• _GOAL_: Pull each line containing "script" out of the data and copy it.

:: DATA PROVIDED

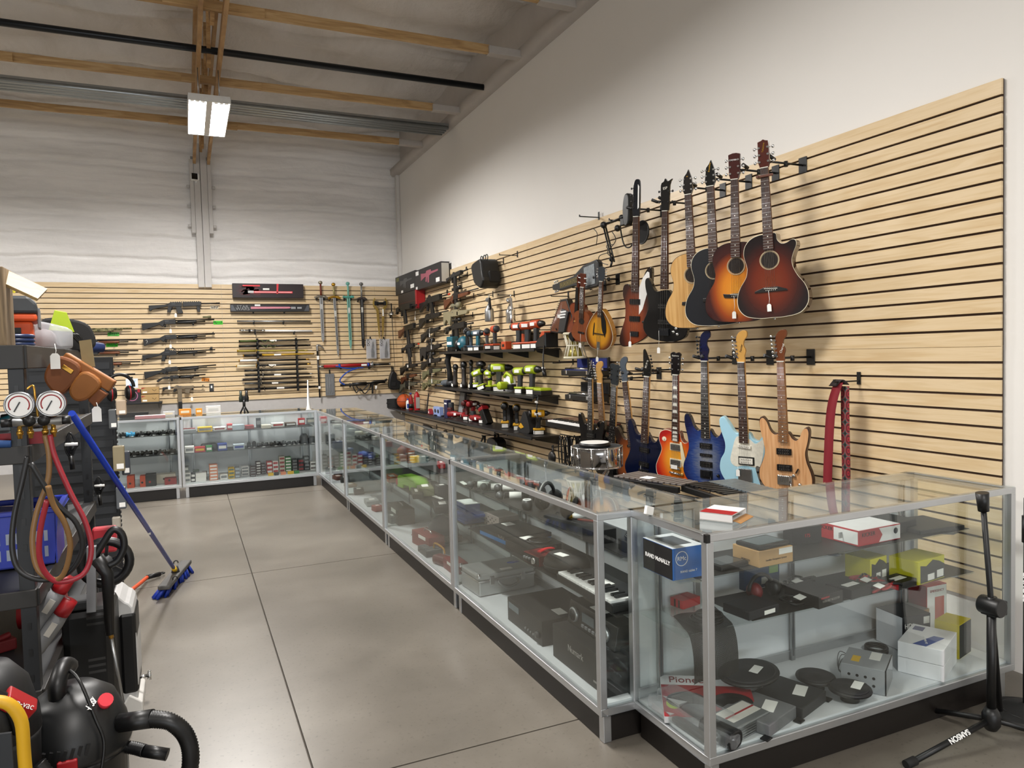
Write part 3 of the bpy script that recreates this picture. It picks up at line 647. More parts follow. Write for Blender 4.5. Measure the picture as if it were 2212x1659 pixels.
a, b=lowg(1468, 757, 1467, 1041)
LPB=burst('cherry_burst', (0, .18), .19, .26, [(0.0, 'f0b03a'), (0.35, 'ee9a2a'), (0.6, 'e2591c'), (0.8, 'b81f18'), (1.0, '9c1616')])
r, s, y, zn=electric('cherry sunburst single cutaway electric guitar with cream pickguard', a, b, ez, LP_BODY, LPB, mt('6e1414', .2, coat=.4), H_33, mt('120d0d', .15, coat=.4), mt('7a2018', .3), ROSE, dots='block', bind=BINDM, lo=('Epiphone', 0, .14, .014, PEARL, 0), thick=.05)
for sd in(-1, 1):inline(r, s, y, zn, 3, sd*.024, sd*.026, .04, .12, sd)
pickup(r, 0, .285*s, y, .075, .04, STEEL, BINDM);pickup(r, 0, .165*s, y, .075, .04, STEEL, BINDM)
M().prism([(x*s, z*s)for x, z in[(.035, .33), (.05, .33), (.10, .13), (.085, .115), (.055, .15), (.042, .25)]], y-.010, y-.006).put('pickguard', mt('efe3bd', .35), r, .001)
M().bx((0, y-.012, .125*s), (.08*s, .012, .014*s), (0, rad(4), 0)).put('bridge', CHR, r, .002);M().cyl((-.045*s, y-.012, .088*s), (.045*s, y-.012, .082*s), .008).put('stop_tailpiece', CHR, r)
for x, z in((.055, .085), (.1, .085), (.075, .045), (.115, .04)):knob(r, x*s, z*s, y, mt('d9b46a', .3, .4), .011)
M().cyl((-.095*s, y-.004, .335*s), (-.095*s, y, .335*s), .017).put('switch_plate', BINDM, r);M().cyl((-.095*s, y-.022, .335*s), (-.095*s, y-.004, .335*s), .004).put('toggle_switch', BINDM, r)
M().box(-.03, .02, y-.02, y-.018, .12*s, .15*s).put('price_tag', TAGM, r)
a, b=lowg(1407, 760, 1396, 1046)
NAVY=mt('0c1430', .12, coat=.6)
r, s, y, zn=electric('glossy dark navy electric guitar behind the bell kit', a, b, ez, S_BODY, NAVY, NAVY, H_POINT, mt('121212', .15, coat=.4), MAPLE, ROSE, lo=('BC.Rich', -.004, .09, .02, PEARL, -75))
inline(r, s, y, zn, 6, .022, -.005, .03, .15, 1, BLK);pickup(r, 0, .28*s, y);pickup(r, 0, .17*s, y);trem(r, .12*s, y);knob(r, .07*s, .11*s, y);knob(r, .09*s, .07*s, y);price_tag(r, .16*s, .06*s, y-.02, -.02)
a, b=lowg(1352, 776, 1382, 1052)
SBB=burst('brown_burst', (0, .2), .2, .3, [(0.0, 'b5651f'), (0.5, '8a4416'), (0.85, '2a130c'), (1.0, '170b08')])
r, s, y, zn=electric('brown sunburst electric guitar with quilted grey headstock, right of the drum', a, b, ez, S_BODY, SBB, mt('1c0e0a', .2, coat=.4), H_STRAT, mt('4c5560', .2, coat=.4), MAPLE, ROSE, group=None)
inline(r, s, y, zn);pickup(r, 0, .33*s, y, .085, .018);pickup(r, 0, .25*s, y, .085, .018);pickup(r, 0, .17*s, y);trem(r, .12*s, y, CHR);knob(r, -.07*s, .07*s, y);knob(r, -.1*s, .11*s, y)
a, b=lowg(1338, 780, 1326, 1040, .3, .14)
r, s, y, zn=electric('black electric guitar with black-faced headstock and chrome locking nut, behind the snare drum', a, b, ez, S_BODY, BLKG, BLKG, H_33, mt('33383c', .15, coat=.4), MAPLE, EBONY, frets=24)
for sd in(-1, 1):inline(r, s, y, zn, 3, sd*.024, sd*.026, .04, .12, sd, BLK)
M().box(-.026, .026, y-.022, y-.008, zn-.012, zn+.012).put('locking_nut', CHR, r, .003);pickup(r, 0, .28*s, y);trem(r, .12*s, y)
a, b=lowg(1300, 782, 1314, 1020, .26, .1)
MAR=mt('5a101c', .15, coat=.5)
r, s, y, zn=electric('dark maroon electric guitar with pale maple headstock', a, b, ez, S_BODY, MAR, MAR, H_STRAT, mt('cfa05c', .3), MAPLE, mt('7b5a3a', .4))
inline(r, s, y, zn, 6, m_=CHR);pickup(r, 0, .28*s, y, m_=None)if False else pickup(r, 0, .28*s, y);trem(r, .12*s, y, CHR)
a, b=lowg(1283, 778, 1283, 1000, .44, .42)
r, s, y, zn=electric('glossy black electric guitar with spiky silver-streaked headstock, leftmost of the lower row', a, b, ez, S_BODY, BLKG, BLKG, H_POINT, mt('15171a', .15, coat=.4), MAPLE, EBONY, frets=24)
inline(r, s, y, zn, 6, .022, -.005, .03, .15, 1);M().bx((.0, y-.012, zn+.09), (.008, .004, .12), (0, .25, 0)).put('silver_streak', CHR, r);pickup(r, 0, .28*s, y);trem(r, .12*s, y)
a, b=W(1445, 391, .27), W(1441, 737, .2)
r, s, y, zn=electric('glossy black bass guitar with forked headstock, beside the natural acoustic', a, b, ez, [(x*1.05, z*.92)for x, z in S_BODY], BLKG, BLKG, H_BASS, mt('0f0f10', .15, coat=.4), MAHO, ROSE, None, 'dot', 22, None, 4, 1.10, body_top=.43, hl=.2, lo=('ESP', 0, .15, .024, PEARL, -10), name='bass_guitar', bridge_z=.08)
for sd in(-1, 1):inline(r, s, y, zn, 2, sd*.024, sd*.026, .06, .13, sd, BLK)
pickup(r, 0, .25*s, y, .095, .035, BLK, None, 8);pickup(r, 0, .14*s, y, .095, .035, BLK, None, 8);M().box(-.04, .04, y-.016, y, .045*s, .095*s).put('bridge', GUNM, r, .002)
for x, z in((.07, .13), (.095, .10), (.075, .075), (.105, .06)):knob(r, x*s, z*s, y, CHR, .011)
price_tag(r, .08*s, -.06*s, y-.02, -.035)
a, b=W(1383, 393, .27), W(1377, 748, .22)
TBB=burst('tobacco_bass', (0, .2), .16, .4, [(0.0, 'a04a20'), (0.45, '7a3214'), (0.75, '331208'), (1.0, '140806')])
TBO=[(-.02, .40), (.02, .41), (.05, .47), (.085, .545), (.115, .56), (.125, .52), (.118, .38), (.112, .25), (.128, .16), (.118, .10), (.05, .045), (-.04, .005), (-.10, -.004), (-.128, .03), (-.118, .10), (-.085, .20), (-.085, .30), (-.105, .37), (-.098, .43), (-.06, .44)]
r, s, y, zn=electric('brown sunburst bass guitar with large white pickguard and long dark headstock', a, b, ez, TBO, TBB, mt('120a08', .15, coat=.5), H_TB, mt('15181f', .15, coat=.4), MAHO, ROSE, None, 'dot', 20, None, 4, 1.14, body_top=.45, hl=.235, name='bass_guitar', bridge_z=.09)
inline(r, s, y, zn, 4, -.02, -.02, .06, .19, -1, BLK)
M().prism([(x*s, z*s)for x, z in[(.03, .42), (.06, .49), (.092, .53), (.108, .525), (.112, .48), (.10, .40), (.06, .27), (.032, .23)]], y-.003, y).put('pickguard', mt('f1f0ec', .25), r)
M().prism([(x*s, zn+z*s)for x, z in[(.012, .05), (.022, .06), (.022, .2), (.012, .215)]], y-.0125, y-.010).put('headstock_stripe', mt('f1f0ec', .25), r)
pickup(r, 0, .32*s, y, .09, .04, BLK, None, 0);pickup(r, 0, .20*s, y, .09, .04, BLK, None, 0);M().box(-.035, .035, y-.016, y, .075*s, .11*s).put('bridge', GUNM, r, .002)
for x, z in((.07, .18), (.09, .14)):knob(r, x*s, z*s, y, BLK)
price_tag(r, .1*s, .02*s, y-.02, -.03)
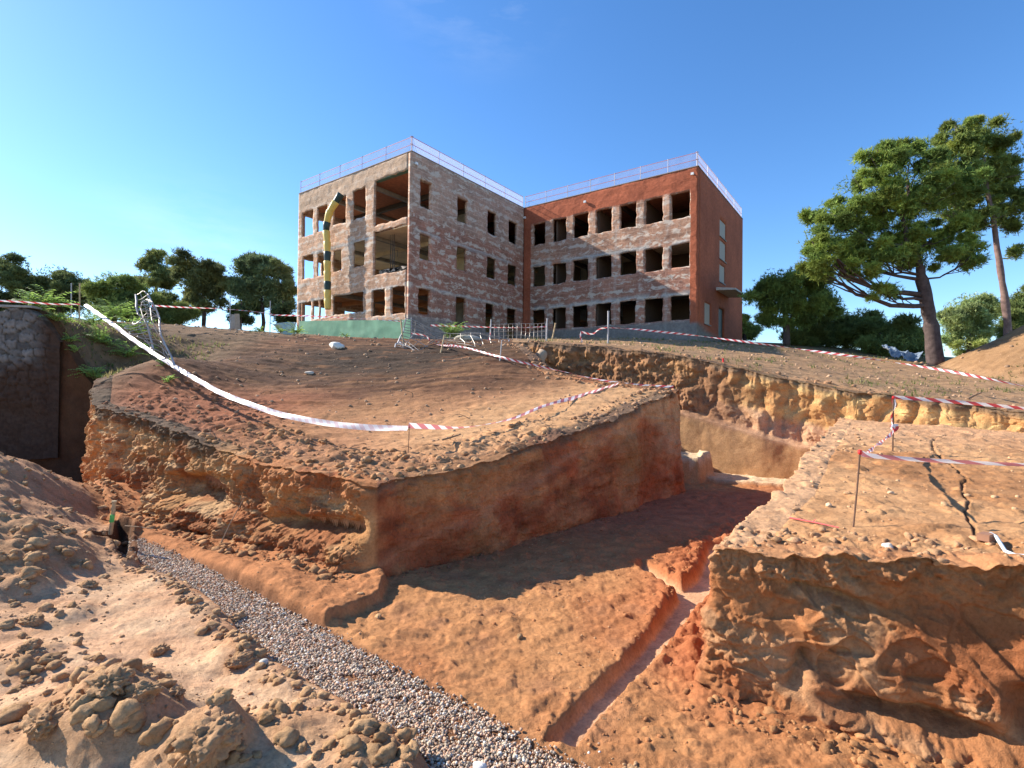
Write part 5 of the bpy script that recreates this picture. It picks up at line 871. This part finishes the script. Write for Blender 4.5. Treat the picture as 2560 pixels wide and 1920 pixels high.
def onrb(px, py, up_=.015): x, y = cz(px, py); return (x, y, float(rb_h(A_([x]), A_([y]))[0])+up_)
_q = [A_(onrb(px, py, .022)) for px, py in ((1706, 1123), (1755, 1133), (1812, 1145))]; PY_ = PY; PY = lambda *a: a[0] if hasattr(a[0], 'shape') else PY_(*a)
stick('flat red-painted rod lying on the right earth block beside the near rebar', [(q,) for q in _q], .010, 'red_rod', plain('red_paint_rod', (.62, .07, .07), .5), 'rod')
stick('brown plank splinter lying on the terrace at the far right', [(2090, 862, 12.), (2105, 854, 12.1), (2120, 848, 12.2)], .03)
# rope-less bits: hose, brick, stones, boards, tarpaulins
hosem = plain('pale_blue_hose', (.55, .60, .62), .45, .1)
P = [A_(onrb(px, py, u)) for px, py, u in [(2140, 1172, .06), (2152, 1180, .05), (2172, 1196, .02), (2195, 1212, .02), (2230, 1232, .03)]]; m = MB(); m.tube(P, .014, 8); tag(m.build('hose', hosem, smooth=True), 'pale blue-grey hose coming over the brick at the right edge of the earth block', 'hose')
def block(name, label, cat, p, dims, rz, mat, tilt=0., group=None):
    import bmesh
    bm = bmesh.new(); bmesh.ops.create_cube(bm, size=1); bmesh.ops.scale(bm, vec=dims, verts=bm.verts); bmesh.ops.bevel(bm, geom=bm.edges[:], offset=min(dims)*.08, segments=2, affect='EDGES'); me = bpy.data.meshes.new(name); bm.to_mesh(me); bm.free(); me.materials.append(mat)
    o = bpy.data.objects.new(name, me); COL.objects.link(o); o.location = [float(v) for v in p]; o.rotation_euler = (tilt, 0, rz); return tag(o, label, cat, group)
p = onrb(2131, 1176); block('brick', 'broken brown brick lying under the end of the pale hose', 'brick', (p[0], p[1], float(rb_h(A_([p[0]]), A_([p[1]]))[0])+.03), (.13, .09, .06), .5, plain('brick_brown', (.30, .15, .09), .9))
def stone(label, px, py, y, r, c, hf, name='stone', flat=.7, group=None, sd=1, amp=.35):
    q = PY(px, py, y); BV, BF = ico(5 if amp > .6 else 3); rk = np.random.default_rng(sd); pn_ = rk.normal(size=(22, 3)); pn_ /= np.linalg.norm(pn_, axis=1)[:, None]; pd_ = .66+.34*rk.random(22); dt = BV@pn_.T; cl = np.min(np.where(dt > .05, pd_/np.maximum(dt, .05), 9), 1) if amp > .2 else 1.
    d = np.minimum(1., cl)*1.1+amp*.5*fbm(BV[:, 0]+sd*5, BV[:, 1], BV[:, 2], 1.3, 3, s=sd)+(amp*.6*(np.abs(fbm(BV[:, 0]+sd*5, BV[:, 1], BV[:, 2], 2.8, 4, .6, s=sd+70))-.3) if amp > .5 else 0); V = BV*d[:, None]*A_([1.15, .85, flat])*r; z = float(hf(A_([q[0]]), A_([q[1]]))[0]) if hf else q[2]-r*flat*.55
    o = mk(name, V, BF, clod_m if name == 'clod' else plain(name+'_'+str(sd), c, .9, .25, 30, bump=.4), None, np.broadcast_to(A_(c), V.shape) if name == 'clod' else None, True); o.location = (q[0], q[1], z+r*flat*(.3 if name == 'clod' else .45)); o.rotation_euler = (0, 0, sd*1.3); return tag(o, label, 'stone' if name == 'stone' else 'clod of earth', group)
def lowy(px, py, z=-2.52): return PZ(px, py, z)[1]
stone('smooth pale oval pebble beside the gravel strip', 568, 1438, lowy(568, 1440), .042, (.55, .50, .42), low_h, sd=1, amp=.08)
stone('angular white stone at the bottom edge of the gravel', 1036, 1648, lowy(1036, 1650, -2.58), .045, (.75, .70, .62), low_h, sd=2, amp=.5)
stone('small white chip lying just left of the white angular stone', 840, 1602, lowy(840, 1602), .022, (.7, .62, .5), low_h, sd=3)
stone('white rounded rock below the green screen', 727, 738, 21.5, .34, (.72, .68, .6), up_h, sd=4, flat=.55)
stone('small pale stone half buried on the dark part of the bank', 669, 784, 17.5, .13, (.55, .48, .4), up_h, sd=5, flat=.5)
stone('pale stone on the near edge of the right earth block', 1918, 1190, 4.35, .045, (.62, .52, .42), rb_h, sd=6)
stone('tan stone right of the near rebar on the right earth block', 1925, 1080, 6.1, .03, (.6, .42, .26), rb_h, sd=7)
stone('round tan stone above the red-painted rod', 1790, 1098, 5.7, .04, (.62, .42, .25), rb_h, sd=8)
stone('pale boulder stuck in the dark terrace wall near its left end', 1165, 775, 19.7, .30, (.42, .30, .2), None, sd=9, flat=1.2, amp=.55)
stone('long low pale slab lying in front of the left wing wall', 1010, 735, 25, .55, (.42, .38, .31), up_h, sd=10, flat=.35, amp=.15)
G = 'big clods on the left ground'
for i, (px, py, r, lb) in enumerate([(505, 1285, .11, 'dark clod overhanging the left edge of the gravel strip'), (425, 1290, .07, 'flat clod left of the dark overhanging one'), (190, 1250, .09, 'dark clod at the right foot of the big crumbly heap'), (345, 1370, .085, 'upright clod with a long shadow on the pale sand'), (70, 1330, .09, 'long low clod on the pale sand near the left edge'), (60, 1400, .08, 'clod above the left end of the sunken sand patch'),
    (180, 1265, .05, 'small clod beside the foot of the crumbly heap'), (515, 1395, .10, 'dark crumbly clod rising at the bank of the gravel strip'), (380, 1510, .08, 'rounded clod right of the bottom-left mound'), (430, 1550, .07, 'dark clod at the lower right of the bottom-left mound'), (455, 1640, .19, 'largest smooth clod at the bottom edge left of the gravel'), (230, 1560, .15, 'large cracked clod in the bottom-left mound'), (310, 1560, .11, 'shaded clod in the middle of the bottom-left mound'), (95, 1600, .14, 'broad clod in the bottom-left corner'), (330, 1475, .07, 'clod lying alone above the bottom-left mound')]):
    stone(lb, px, py+20, lowy(px, py+20, -2.42), r, (.46, .27, .14), low_h, 'clod', .62, G, 20+i, .9)
boardm = plain('pale_board', (.38, .32, .26), .8)
p = PY(506, 708, 25); 
for i, (px, rz, tl, lb) in enumerate([(504, .3, -.25, 'pale board leaning left of the other one beside the corner post'), (513, .1, .2, 'pale board leaning right of the other one beside the corner post')]):
    p = PY(px, 695, 25-.3*i); block('board', lb, 'board', (p[0], p[1], p[2]), (.22, .04, .75), rz, boardm, tl, 'leaning boards')
def cloth(name, label, cat, c4, mat, n=24, amp=.12, sd=3, th=.0):
    A4 = [PY(*q) for q in c4]; U, Vv = np.meshgrid(np.linspace(0, 1, n*2), np.linspace(0, 1, n), indexing='ij'); U, Vv = U[..., None], Vv[..., None]; P = A4[0]*(1-U)*(1-Vv)+A4[1]*U*(1-Vv)+A4[2]*U*Vv+A4[3]*(1-U)*Vv
    nn = np.cross(A4[1]-A4[0], A4[3]-A4[0]); nn /= np.linalg.norm(nn); L_ = np.linalg.norm(A4[1]-A4[0]); f = fbm(U[..., 0]*L_, Vv[..., 0], None, 1.3, 4, .6, s=sd); P = P+nn*(f*amp)[..., None]+A_([0, 0, 1])*(.3*amp*vn(U[..., 0]*L_*1.5, Vv[..., 0], None, sd))[..., None]
    return tag(mk(name, P, grid_faces(n*2, n), mat, None, None, True), label, cat)
tarpg = plain('pale_green_tarpaulin', (.42, .50, .46), .6, .15, 3); tarpb = plain('blue_grey_tarpaulin', (.17, .21, .26), .5, .2, 3)
cloth('tarpaulin', 'pale grey-green tarpaulin draped at the left end of the green screen', 'tarpaulin', [(590, 700, 27.5), (638, 697, 27.5), (636, 727, 27.5), (608, 726, 27.5)], tarpg, amp=.3)
cloth('tarpaulin', 'blue-grey plastic sheet lying in front of the thick-trunked pine', 'tarpaulin', [(1900, 748, 26), (1990, 762, 26), (1985, 775, 25), (1915, 768, 25)], tarpb, amp=.5, sd=5)
# green screen fence
gs = empty('screen_fence', FP('A', 5, 3.2, 1.5), 'green mesh screen fence along the foot of the left building front', 'fence')
gm = plain('green_screen', (.12, .27, .17), .75, .15, 2); us = np.linspace(9.4, -1.75, 60); U, Z = np.meshgrid(us, np.linspace(0, 1, 12), indexing='ij'); o_, e_, n_ = FR['A']
gx = o_[0]+e_[0]*U+n_[0]*1.5; gy = o_[1]+e_[1]*U+n_[1]*1.5; hb = up_base(gx, gy)-.05; zt = np.interp(-U, [-9.4, 1.75], [4.62, 3.92]); V = o_+e_*U[..., None]+n_*(1.5+.05*fbm(U, Z, None, 1.2, 3, s=4))[..., None]+A_([0, 0, 1])*(hb+(zt-hb)*Z)[..., None]
child(mk('green_mesh', V, grid_faces(60, 12), gm, None, None, True), gs)
for u in (9.4, 6.8, 4., 1.2, -1.75): m = MB(); q = FP('A', u, 0, 1.46); hb_ = float(up_base(A_([q[0]]), A_([q[1]]))[0]); m.tube([q+A_([0, 0, hb_-.3]), q+A_([0, 0, np.interp(-u, [-9.4, 1.75], [4.75, 4.05])])], .03, 6); child(m.build('post', steel), gs)
# wire fences
wire = plain('galvanised_wire', (.42, .38, .34), .5, .2, 5, metal=.4)
def wirefence(label, c4, nh, nv, amp, sd, r=.008, bend=None):
    A4 = [PY(*q) for q in c4]; root = empty('wire_fence', (A4[3]+A4[2])/2, label, 'fence', 'wire fence panels'); n = 18
    def P(u, v): q = A4[0]*(1-u)*(1-v)+A4[1]*u*(1-v)+A4[2]*u*v+A4[3]*(1-u)*v; k = sin(pi*u)*sin(pi*v); return q+amp*A_([float(vn(A_([u*3+sd]), A_([v*3.]), None, sd)[0]), float(vn(A_([u*3+sd]), A_([v*3.]), None, sd+1)[0])*2, float(vn(A_([u*2.5]), A_([v*3.]), None, sd+2)[0])])*(.3+k)
    m = MB()
    for i in range(nh): m.tube([P(t_, i/(nh-1)) for t_ in np.linspace(0, 1, n)], r, 4, False)
    for i in range(nv): m.tube([P(i/(nv-1), t_) for t_ in np.linspace(0, 1, n//2)], r*.8, 4, False)
    child(m.build('mesh', wire), root)
    for u in (0, 1): m = MB(); m.tube([P(u, t_) for t_ in np.linspace(0, 1.05, 9)], r*2.4, 6); child(m.build('post', steel), root)
    return root
wirefence('crumpled wire fence panel hanging upright behind the long white tape', [(292, 628, 15.6), (322, 640, 15.6), (372, 778, 14.6), (318, 745, 15.)], 12, 6, .35, 3, .011)
wirefence('fallen wire fence panel collapsed between the building corner and the bank', [(868, 692, 22), (1100, 738, 22.5), (1060, 790, 20.5), (862, 752, 21.8)], 13, 12, .5, 7, .013)
wirefence('upright see-through wire fence panel in front of the plinth', [(1060, 700, 24.2), (1180, 698, 24.8), (1178, 742, 24.8), (1058, 746, 24.2)], 6, 14, .06, 9, .009)
# ------------------------------------------------------------------ dry twigs, roots and rubble on the ground: uncountable litter
rg = np.random.default_rng(91); m = MB()
def litter(n, gen, hf, l0, l1, r_):
    for _ in range(n):
        x, y = gen(); z = float(hf(A_([x]), A_([y]))[0]); a = rg.random()*2*pi; L_ = l0+(l1-l0)*rg.random()**2; d = A_([cos(a), sin(a), .25*rg.random()]); b = A_([x, y, z+.006]); k = A_([rg.normal(), rg.normal(), abs(rg.normal())])*L_*.12
        m.tube([b, b+d*L_*.5+k, b+d*L_], [r_, r_*.8, r_*.4], 4, False)
Qr, _ = dense(W1+W2[1:], .02)
def g1(): i = rg.integers(0, len(Qr)); o = rg.uniform(.05, 1.6); q = Qr[i]; return q[0]+o*rg.uniform(-.3, .6), q[1]+o
def g2(): y = rg.uniform(9, 20); return rg.uniform(-.6, .1)*y, y
def ok1(g):
    def f():
        while True:
            x, y = g()
            if float(sdf(A_([x]), A_([y]), PIT)[0]) > .1: return x, y
    return f
litter(260, ok1(g1), up_h, .05, .35, .005); litter(160, ok1(g2), up_h, .08, .5, .008)
def g3():
    while True:
        x, y = rg.uniform(2, 11), rg.uniform(3.8, 12)
        if float(sdf(A_([x]), A_([y]), RBP)[0]) < -.2: return x, y
litter(110, g3, rb_h, .03, .16, .003)
tag(m.build('twigs', stick_m), 'dry twigs and root bits strewn on the earth', 'twigs', kind='stuff')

::::

• _CORRECT RESULT_:
Write part 3 of the bpy script that recreates this picture. It picks up at line 647. More parts follow. Write for Blender 4.5. Measure the picture as if it were 2212x1659 pixels.
Write part 5 of the bpy script that recreates this picture. It picks up at line 871. This part finishes the script. Write for Blender 4.5. Treat the picture as 2560 pixels wide and 1920 pixels high.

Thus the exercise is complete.